Friday November 27, 2015

Who Owns Ancient Art? Part 2

The Parthenon Marbles were removed from Greece by the British in the early 1800s. Greece has continually called for their repatriation, though there is no international authority that can enforce it.

The Parthenon Marbles were removed from Greece by the British in the early 1800s. Greece has continually called for their repatriation, though there is no international authority that can enforce it. (© Andrew Dunn/Wikipedia)

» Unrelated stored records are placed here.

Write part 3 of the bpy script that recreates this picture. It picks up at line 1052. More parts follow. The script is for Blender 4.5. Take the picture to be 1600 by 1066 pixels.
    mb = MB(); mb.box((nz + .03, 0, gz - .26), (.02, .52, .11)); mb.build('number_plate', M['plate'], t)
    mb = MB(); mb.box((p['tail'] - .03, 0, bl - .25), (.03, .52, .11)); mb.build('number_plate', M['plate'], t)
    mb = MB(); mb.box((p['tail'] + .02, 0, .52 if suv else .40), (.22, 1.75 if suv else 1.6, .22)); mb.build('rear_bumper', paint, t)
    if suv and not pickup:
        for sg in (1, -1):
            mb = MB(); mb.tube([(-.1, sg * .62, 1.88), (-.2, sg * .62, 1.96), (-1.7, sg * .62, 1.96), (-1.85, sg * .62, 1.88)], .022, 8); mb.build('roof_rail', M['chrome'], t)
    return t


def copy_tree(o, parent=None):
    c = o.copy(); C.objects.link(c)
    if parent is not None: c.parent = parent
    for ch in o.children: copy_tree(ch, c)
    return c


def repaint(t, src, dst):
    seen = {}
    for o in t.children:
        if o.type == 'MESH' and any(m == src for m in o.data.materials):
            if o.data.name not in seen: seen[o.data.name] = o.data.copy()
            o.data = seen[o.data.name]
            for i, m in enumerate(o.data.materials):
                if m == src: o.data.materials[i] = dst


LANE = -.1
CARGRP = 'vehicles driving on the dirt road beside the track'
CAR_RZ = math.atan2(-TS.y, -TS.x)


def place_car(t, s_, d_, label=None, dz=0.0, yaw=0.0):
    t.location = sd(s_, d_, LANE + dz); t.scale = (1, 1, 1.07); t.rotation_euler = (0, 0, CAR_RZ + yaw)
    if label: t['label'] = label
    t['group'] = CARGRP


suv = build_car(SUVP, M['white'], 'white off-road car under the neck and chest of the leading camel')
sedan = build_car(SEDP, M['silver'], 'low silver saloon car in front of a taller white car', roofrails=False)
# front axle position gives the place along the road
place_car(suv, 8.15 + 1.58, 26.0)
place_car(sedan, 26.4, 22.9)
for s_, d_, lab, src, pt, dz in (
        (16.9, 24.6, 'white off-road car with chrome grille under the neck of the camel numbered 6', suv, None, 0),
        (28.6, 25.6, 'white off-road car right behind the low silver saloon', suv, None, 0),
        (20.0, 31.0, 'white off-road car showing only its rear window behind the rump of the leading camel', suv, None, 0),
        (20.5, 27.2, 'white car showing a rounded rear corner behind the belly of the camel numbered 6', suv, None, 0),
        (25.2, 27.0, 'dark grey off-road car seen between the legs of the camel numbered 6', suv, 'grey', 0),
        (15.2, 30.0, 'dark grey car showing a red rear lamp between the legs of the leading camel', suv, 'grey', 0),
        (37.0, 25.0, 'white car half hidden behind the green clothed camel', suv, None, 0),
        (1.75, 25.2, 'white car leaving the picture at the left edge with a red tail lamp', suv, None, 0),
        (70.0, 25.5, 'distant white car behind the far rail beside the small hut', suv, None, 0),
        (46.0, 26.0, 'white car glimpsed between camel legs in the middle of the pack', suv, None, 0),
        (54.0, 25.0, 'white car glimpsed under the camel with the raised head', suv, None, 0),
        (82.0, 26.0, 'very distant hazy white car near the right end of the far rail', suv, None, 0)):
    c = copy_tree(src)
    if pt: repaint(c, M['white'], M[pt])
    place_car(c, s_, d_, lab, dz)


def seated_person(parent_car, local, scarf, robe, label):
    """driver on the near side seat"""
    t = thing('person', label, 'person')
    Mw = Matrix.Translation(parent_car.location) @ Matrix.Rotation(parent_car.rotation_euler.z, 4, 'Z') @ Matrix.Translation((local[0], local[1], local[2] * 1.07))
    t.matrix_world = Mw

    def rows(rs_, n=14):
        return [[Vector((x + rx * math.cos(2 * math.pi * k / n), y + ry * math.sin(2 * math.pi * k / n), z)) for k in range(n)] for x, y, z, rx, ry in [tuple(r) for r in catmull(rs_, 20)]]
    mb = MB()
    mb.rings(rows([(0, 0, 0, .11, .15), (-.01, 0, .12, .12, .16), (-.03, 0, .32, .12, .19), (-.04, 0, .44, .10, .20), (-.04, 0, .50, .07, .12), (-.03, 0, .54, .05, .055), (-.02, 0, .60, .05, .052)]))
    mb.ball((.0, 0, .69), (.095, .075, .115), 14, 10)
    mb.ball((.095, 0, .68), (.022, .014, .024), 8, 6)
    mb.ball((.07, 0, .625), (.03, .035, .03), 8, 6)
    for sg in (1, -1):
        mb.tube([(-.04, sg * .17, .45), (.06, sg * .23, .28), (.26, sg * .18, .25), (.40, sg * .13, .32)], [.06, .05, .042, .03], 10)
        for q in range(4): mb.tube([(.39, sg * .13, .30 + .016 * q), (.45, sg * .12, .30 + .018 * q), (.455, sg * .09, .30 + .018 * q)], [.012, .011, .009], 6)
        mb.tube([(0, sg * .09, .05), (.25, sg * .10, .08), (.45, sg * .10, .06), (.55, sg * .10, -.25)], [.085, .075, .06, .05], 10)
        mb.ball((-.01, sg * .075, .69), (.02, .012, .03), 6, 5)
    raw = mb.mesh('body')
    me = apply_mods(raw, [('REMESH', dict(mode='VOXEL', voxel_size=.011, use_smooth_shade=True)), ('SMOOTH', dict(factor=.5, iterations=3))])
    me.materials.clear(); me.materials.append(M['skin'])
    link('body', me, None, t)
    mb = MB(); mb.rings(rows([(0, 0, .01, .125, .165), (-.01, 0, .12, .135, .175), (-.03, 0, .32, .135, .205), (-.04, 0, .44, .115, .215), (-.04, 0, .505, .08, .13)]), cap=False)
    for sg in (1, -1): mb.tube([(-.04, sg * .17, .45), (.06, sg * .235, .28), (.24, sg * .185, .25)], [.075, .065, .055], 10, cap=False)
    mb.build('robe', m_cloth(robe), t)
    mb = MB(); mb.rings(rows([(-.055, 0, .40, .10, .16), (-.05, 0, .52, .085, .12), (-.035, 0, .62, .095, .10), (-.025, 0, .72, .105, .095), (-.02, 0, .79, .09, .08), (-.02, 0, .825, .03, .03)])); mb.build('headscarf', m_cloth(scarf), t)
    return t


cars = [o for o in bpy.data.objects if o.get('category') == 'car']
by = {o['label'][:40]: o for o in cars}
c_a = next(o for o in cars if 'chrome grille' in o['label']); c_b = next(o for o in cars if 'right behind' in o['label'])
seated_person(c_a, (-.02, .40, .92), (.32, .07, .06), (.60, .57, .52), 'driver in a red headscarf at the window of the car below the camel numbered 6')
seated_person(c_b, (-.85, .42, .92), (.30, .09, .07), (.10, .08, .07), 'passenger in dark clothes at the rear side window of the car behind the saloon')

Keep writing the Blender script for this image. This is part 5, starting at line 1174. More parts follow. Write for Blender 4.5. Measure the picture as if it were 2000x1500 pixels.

Listen to Full Episode 53:59

When the the Taliban and ISIS destroy ancient artifacts, the world responds with outrage. But where should that outrage lead: taking ancient art out of the country of origin? Or would that amount to what some have called neo-colonialism and cultural genocide? Just who owns ancient art? That's the central question that Paul Kennedy explores in this two-part series, produced by contributor Anik See. In this episode, possible solutions to these age-old problems. **This episode originally aired June 19, 2015.


Participants in the program:

James Cuno is President and CEO of the J. Paul Getty Trust, and former director at the Harvard Art Museums, the Courtauld Institute and the Art Institute of Chicago. He believes the concept of partage may prove indispensable.

Nika Collison is a member of the Haida Nation, and curator at the Haida Gwaii Museum. She works with her community and other museums to repatriate Haida ancestral remains and cultural treasures, striking a balance between culture and education.